飛水峡

思い出

読売新聞

2007年02月15日 14時30分55秒 | なぞ食探検隊
こんかいわし


 隊員が夏の食卓で思い出すのは「こんかいわし」。ぬか漬けにしたしょっぱいイワシで、不思議と夏によく登場し、汗をかきながらご飯をかっこんだ。でも、イワシの旬は夏だっけ? 調べてみた。


夏を克服 発酵パワー 県水産試験場のホームページに富山湾で取れる主要な魚の一覧表がある。1988年から97年まで10年間の年平均漁獲量ランキングで見ると、マイワシは6位(1619トン)で漁獲盛期は冬。8位(1329トン)のカタクチイワシは通年、18位(183トン)のウルメイワシは春から秋と書いてある。

 では、こんかいわしはどのイワシで作るのだろう。氷見市北大町の「柿太水産」を訪ねてみた。

 同社は100年近い歴史がある老舗。現在の社長、柿谷正成さん(70)で5代目になる。「前は地元産のマイワシで作ったもんやけど、最近はあまり取れなくてね」とおかみさんの悦子さん(65)がため息をついた。

 あれ、でも、マイワシは上位では? 「確かに10年前まではマイワシがよく取れたんですが……」と県水産試験場。農林統計で見ると、97年は1177トンの漁獲量があったものの、98年は125トン、2001年には9トンまで落ち込んだ。反対に増えたのが、マイワシより小さいカタクチイワシ。03年には3198トンも取れている。

 これは、大量に取れる魚が移り変わる「魚種交代」と言われる現象で、特にイワシは爆発的に取れる時と低迷時の差が激しいとか。富山県の場合、その差がカタクチイワシは88倍、マイワシは2100倍にも達しているという。

 そこで、柿太水産では地物のカタクチイワシを使ったこんかいわしを「糠(ぬか)いわし」として売り出し中だ「脂の乗ったカタクチイワシが取れた4年ほど前、マイワシのかわりに仕込んだら意外と好評だったんです」と娘の政希子さん(38)。

 作り方は、こんかいわしと同じ。

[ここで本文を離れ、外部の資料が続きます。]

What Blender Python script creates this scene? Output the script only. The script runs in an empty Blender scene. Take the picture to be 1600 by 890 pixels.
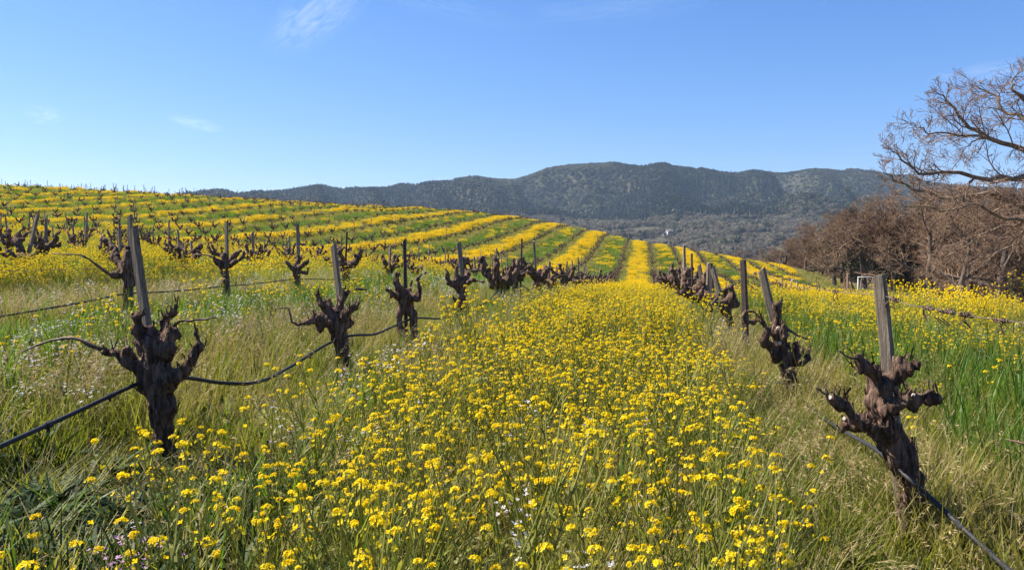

冬の寒い時期に取れたイワシに塩をまぶして一週間ほどおく。一度水洗いして、麹(こうじ)やトウガラシを入れたぬかにつけ込み、5か月ほど発酵させ、梅雨を過ぎたあたりに木おけから取り出す。

 「ちょうど暑い時分に良い加減に漬けあがる。辛いもん食べて水分をとって汗を出す。夏を乗り切る昔ながらの知恵」と政希子さん。だから夏の定番なのだ。

 実はこんかいわしを始めとする魚のぬか漬けは、日本海側に広く伝わる伝統食。福井県には、サバで作る「へしこ」があり、石川県にもこんかいわしがある。

 ただ、作り方は若干違うようで、石川県水産総合センターによると、石川のこんかいわしはウルメイワシで作り、一年以上発酵させた硬いものだという。発酵させることでグルタミン酸などのうまみ成分が10倍以上に増え、独特の味を作り出すという。

 軽くあぶって良し、生でも良し。「オリーブオイルをかけてパンに乗せたり、パスタにもあいますよ」と政希子さん。「海洋深層水を使って塩分を抑え、伝統を守りながら、今の暮らしに合う味を目指します」とも。そんな6代目の心意気が、懐かしくて新しい味を生み出している。



木おけに漬けた「こんかいわし」の漬かり具合を見る柿谷政希子さん
隊長 「もったいないの心、いつまでも」
 昭和20年代まで漁師の家の嫁入り道具に「塩甕(しおがめ)」があった。大きな甕に塩をいっぱい詰め込んであった。冷蔵庫のない時代、夫が命がけで取った魚を塩漬けで保存するのは、漁師の嫁の心意気だった。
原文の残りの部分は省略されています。